Record excerpts start

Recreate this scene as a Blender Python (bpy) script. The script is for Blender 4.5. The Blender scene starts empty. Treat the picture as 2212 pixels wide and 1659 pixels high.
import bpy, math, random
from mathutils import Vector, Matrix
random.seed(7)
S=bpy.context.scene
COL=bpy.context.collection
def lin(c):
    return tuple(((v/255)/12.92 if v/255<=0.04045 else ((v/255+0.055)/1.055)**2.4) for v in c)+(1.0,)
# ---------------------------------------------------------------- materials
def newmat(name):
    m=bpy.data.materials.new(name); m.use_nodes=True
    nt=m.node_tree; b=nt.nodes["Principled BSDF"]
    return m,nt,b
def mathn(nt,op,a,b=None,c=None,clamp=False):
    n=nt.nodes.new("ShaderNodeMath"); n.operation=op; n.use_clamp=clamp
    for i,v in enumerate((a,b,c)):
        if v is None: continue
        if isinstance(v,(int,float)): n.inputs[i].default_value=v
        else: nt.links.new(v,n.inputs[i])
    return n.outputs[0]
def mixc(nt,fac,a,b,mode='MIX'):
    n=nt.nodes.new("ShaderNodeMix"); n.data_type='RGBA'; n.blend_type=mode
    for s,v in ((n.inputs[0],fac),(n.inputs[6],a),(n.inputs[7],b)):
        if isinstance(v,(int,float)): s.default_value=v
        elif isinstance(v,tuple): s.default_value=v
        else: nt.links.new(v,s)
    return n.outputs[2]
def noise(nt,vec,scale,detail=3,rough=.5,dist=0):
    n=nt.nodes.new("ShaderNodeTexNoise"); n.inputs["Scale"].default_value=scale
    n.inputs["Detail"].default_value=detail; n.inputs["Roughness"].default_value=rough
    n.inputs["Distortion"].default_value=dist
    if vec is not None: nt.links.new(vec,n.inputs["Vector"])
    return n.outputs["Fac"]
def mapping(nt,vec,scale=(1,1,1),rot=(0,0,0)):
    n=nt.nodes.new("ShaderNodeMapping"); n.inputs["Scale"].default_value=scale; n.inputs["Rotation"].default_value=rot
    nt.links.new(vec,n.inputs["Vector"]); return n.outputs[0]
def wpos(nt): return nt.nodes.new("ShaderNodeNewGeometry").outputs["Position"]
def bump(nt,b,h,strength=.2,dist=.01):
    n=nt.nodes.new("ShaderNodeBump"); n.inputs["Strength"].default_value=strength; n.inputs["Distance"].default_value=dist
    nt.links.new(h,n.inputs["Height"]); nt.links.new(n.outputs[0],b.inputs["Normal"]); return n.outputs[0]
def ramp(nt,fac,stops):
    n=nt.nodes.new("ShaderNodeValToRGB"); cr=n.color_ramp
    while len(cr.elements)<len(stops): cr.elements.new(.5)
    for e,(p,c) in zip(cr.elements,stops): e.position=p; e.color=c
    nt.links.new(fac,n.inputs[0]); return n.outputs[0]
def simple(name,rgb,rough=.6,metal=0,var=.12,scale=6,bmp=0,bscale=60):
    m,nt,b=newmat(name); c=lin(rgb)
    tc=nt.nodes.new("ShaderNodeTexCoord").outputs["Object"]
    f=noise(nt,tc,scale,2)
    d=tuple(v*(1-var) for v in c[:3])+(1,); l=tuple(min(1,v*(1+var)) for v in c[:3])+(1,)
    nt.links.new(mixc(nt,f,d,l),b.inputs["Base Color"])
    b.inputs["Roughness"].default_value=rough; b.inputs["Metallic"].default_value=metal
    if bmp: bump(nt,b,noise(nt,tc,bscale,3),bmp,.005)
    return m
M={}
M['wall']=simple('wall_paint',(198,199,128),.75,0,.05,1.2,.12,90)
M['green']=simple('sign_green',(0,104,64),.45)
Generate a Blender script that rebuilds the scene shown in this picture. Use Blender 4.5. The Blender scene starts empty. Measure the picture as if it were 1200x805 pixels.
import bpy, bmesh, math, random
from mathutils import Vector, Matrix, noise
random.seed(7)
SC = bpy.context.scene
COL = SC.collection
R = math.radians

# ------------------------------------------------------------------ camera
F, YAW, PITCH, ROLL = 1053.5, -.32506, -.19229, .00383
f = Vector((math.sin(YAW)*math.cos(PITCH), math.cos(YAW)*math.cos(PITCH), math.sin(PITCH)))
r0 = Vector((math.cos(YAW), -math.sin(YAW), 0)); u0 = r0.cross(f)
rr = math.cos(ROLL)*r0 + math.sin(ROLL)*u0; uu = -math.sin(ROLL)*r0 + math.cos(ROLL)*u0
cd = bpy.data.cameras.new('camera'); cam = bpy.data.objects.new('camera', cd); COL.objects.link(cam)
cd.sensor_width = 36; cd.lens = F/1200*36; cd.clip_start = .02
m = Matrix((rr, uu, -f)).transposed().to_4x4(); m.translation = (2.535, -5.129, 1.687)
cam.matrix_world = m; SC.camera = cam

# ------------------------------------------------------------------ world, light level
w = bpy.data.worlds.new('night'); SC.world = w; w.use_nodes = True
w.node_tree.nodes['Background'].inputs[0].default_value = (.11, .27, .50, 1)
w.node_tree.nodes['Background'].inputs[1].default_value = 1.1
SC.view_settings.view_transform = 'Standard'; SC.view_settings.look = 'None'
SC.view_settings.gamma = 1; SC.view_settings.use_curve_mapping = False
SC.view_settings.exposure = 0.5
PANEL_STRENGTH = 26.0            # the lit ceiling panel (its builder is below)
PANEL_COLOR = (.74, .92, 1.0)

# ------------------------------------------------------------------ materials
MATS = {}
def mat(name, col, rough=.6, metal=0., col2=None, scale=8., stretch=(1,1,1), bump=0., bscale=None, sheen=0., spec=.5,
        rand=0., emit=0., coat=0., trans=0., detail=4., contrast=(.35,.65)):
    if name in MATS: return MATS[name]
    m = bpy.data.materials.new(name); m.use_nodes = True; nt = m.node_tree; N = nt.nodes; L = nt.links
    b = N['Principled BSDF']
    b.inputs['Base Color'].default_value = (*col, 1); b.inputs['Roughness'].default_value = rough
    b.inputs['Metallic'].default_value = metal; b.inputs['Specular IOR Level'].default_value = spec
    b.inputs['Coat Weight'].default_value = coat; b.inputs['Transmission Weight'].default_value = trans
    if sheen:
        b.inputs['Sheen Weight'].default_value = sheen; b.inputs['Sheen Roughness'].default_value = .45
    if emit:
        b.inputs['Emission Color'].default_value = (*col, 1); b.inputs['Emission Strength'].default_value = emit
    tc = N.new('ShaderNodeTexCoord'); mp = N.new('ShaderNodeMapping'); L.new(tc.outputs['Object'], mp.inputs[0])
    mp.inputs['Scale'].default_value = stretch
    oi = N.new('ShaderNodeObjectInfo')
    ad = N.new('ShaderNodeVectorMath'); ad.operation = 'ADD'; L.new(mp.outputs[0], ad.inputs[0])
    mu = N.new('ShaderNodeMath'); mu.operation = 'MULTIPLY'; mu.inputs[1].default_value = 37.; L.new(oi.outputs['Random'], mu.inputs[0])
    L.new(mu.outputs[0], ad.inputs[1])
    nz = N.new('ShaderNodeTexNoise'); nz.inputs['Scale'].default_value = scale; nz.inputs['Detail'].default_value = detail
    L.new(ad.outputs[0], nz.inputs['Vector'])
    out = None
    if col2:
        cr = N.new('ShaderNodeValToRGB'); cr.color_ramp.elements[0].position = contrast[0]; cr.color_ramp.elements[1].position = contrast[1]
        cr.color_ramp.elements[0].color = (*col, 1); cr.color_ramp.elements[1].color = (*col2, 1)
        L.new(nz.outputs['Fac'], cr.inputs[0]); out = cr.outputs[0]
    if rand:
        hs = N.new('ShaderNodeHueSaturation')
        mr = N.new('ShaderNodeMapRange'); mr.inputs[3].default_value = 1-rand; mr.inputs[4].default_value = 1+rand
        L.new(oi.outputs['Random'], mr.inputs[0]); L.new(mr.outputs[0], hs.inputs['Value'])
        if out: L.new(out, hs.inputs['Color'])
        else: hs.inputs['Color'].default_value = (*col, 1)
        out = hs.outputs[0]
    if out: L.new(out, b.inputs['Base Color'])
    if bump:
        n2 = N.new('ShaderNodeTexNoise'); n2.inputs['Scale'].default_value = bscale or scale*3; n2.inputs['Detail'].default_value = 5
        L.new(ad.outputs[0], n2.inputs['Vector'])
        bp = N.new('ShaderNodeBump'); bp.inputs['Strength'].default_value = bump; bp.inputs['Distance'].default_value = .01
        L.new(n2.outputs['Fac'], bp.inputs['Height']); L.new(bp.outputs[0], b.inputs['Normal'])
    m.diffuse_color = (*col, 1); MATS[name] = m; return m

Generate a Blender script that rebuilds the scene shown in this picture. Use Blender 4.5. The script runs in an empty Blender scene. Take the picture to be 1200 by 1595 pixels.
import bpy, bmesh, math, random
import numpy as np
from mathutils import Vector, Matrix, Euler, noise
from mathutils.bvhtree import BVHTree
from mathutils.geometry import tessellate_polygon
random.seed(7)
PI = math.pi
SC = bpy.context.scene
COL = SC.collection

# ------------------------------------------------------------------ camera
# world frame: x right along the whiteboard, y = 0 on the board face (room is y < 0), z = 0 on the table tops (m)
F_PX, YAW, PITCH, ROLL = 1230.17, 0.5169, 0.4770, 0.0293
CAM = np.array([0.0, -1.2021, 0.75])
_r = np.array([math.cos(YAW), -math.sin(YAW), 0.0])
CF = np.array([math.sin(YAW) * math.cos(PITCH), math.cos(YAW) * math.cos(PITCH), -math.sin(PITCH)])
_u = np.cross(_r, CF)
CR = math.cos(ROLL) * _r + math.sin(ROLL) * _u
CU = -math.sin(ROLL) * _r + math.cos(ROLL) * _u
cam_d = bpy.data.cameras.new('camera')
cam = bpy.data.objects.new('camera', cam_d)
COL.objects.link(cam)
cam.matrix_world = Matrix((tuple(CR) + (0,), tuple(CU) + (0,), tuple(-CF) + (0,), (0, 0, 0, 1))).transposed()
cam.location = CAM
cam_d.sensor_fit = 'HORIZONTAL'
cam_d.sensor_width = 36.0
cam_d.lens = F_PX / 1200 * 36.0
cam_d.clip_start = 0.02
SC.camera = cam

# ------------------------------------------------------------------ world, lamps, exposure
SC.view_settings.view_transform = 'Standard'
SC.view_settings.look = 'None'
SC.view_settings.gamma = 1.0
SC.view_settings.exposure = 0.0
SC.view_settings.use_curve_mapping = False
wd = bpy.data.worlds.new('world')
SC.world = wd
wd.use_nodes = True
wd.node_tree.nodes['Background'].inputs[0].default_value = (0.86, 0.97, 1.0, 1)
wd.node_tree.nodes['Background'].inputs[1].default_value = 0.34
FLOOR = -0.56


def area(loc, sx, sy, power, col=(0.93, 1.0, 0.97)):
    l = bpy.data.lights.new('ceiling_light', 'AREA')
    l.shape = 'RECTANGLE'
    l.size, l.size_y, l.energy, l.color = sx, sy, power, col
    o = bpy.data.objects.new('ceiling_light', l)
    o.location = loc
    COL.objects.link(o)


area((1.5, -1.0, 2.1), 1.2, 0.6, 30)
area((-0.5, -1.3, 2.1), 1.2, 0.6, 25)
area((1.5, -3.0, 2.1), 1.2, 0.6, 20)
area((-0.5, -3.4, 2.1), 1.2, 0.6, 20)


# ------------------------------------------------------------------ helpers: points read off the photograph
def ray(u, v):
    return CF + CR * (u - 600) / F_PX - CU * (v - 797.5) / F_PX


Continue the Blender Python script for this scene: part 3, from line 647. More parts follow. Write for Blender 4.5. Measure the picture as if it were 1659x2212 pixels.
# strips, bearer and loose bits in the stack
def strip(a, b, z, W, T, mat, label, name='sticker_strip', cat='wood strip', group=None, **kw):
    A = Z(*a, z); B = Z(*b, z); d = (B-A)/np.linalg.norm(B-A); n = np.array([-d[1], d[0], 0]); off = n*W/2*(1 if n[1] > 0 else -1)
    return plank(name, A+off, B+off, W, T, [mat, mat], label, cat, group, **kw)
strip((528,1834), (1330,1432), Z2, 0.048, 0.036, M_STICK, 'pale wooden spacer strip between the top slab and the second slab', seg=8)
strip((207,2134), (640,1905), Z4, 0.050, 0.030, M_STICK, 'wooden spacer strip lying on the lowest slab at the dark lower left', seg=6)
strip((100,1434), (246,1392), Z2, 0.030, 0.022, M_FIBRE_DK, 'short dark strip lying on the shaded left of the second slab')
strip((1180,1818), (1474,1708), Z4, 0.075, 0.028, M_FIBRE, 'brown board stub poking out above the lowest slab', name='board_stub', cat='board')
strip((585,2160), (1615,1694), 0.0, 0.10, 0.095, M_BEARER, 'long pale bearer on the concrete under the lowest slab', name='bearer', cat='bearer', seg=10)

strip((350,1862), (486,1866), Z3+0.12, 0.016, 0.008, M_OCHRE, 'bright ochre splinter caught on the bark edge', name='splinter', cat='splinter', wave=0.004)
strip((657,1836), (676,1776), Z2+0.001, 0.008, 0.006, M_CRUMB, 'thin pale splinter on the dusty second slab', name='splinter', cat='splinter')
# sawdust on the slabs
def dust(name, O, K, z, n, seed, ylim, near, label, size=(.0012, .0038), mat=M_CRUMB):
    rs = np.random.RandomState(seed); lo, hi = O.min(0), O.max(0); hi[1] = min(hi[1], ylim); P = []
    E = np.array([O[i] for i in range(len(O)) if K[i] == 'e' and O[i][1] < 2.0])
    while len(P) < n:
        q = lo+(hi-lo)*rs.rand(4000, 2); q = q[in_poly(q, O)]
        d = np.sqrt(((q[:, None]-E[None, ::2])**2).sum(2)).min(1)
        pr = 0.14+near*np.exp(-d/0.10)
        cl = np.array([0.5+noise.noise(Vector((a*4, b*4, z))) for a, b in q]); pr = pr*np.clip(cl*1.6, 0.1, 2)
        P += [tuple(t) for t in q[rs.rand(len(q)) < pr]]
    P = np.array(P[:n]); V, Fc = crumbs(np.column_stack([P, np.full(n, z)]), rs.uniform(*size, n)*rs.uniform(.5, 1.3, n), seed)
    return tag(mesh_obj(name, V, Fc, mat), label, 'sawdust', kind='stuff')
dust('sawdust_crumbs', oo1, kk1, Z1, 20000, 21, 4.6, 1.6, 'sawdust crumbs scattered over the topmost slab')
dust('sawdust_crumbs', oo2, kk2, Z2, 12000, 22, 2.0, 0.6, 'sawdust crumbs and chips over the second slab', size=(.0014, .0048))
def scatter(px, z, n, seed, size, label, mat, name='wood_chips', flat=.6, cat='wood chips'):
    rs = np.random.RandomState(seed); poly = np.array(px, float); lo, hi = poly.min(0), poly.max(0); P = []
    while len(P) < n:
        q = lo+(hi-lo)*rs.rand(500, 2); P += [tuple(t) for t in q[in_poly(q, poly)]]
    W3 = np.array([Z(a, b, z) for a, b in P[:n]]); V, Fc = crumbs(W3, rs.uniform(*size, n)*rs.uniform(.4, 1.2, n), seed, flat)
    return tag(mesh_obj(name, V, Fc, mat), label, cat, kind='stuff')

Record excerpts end

### What you are asked to do
Starting at the line that contains "were 1200x805 pixels." and stopping at the line that contains "cam.matrix_world = m; SC.camera = cam", transcribe the lines exactly; both boundary lines are to be included.

### Solved problem
Generate a Blender script that rebuilds the scene shown in this picture. Use Blender 4.5. The Blender scene starts empty. Measure the picture as if it were 1200x805 pixels.
import bpy, bmesh, math, random
from mathutils import Vector, Matrix, noise
random.seed(7)
SC = bpy.context.scene
COL = SC.collection
R = math.radians

# ------------------------------------------------------------------ camera
F, YAW, PITCH, ROLL = 1053.5, -.32506, -.19229, .00383
f = Vector((math.sin(YAW)*math.cos(PITCH), math.cos(YAW)*math.cos(PITCH), math.sin(PITCH)))
r0 = Vector((math.cos(YAW), -math.sin(YAW), 0)); u0 = r0.cross(f)
rr = math.cos(ROLL)*r0 + math.sin(ROLL)*u0; uu = -math.sin(ROLL)*r0 + math.cos(ROLL)*u0
cd = bpy.data.cameras.new('camera'); cam = bpy.data.objects.new('camera', cd); COL.objects.link(cam)
cd.sensor_width = 36; cd.lens = F/1200*36; cd.clip_start = .02
m = Matrix((rr, uu, -f)).transposed().to_4x4(); m.translation = (2.535, -5.129, 1.687)
cam.matrix_world = m; SC.camera = cam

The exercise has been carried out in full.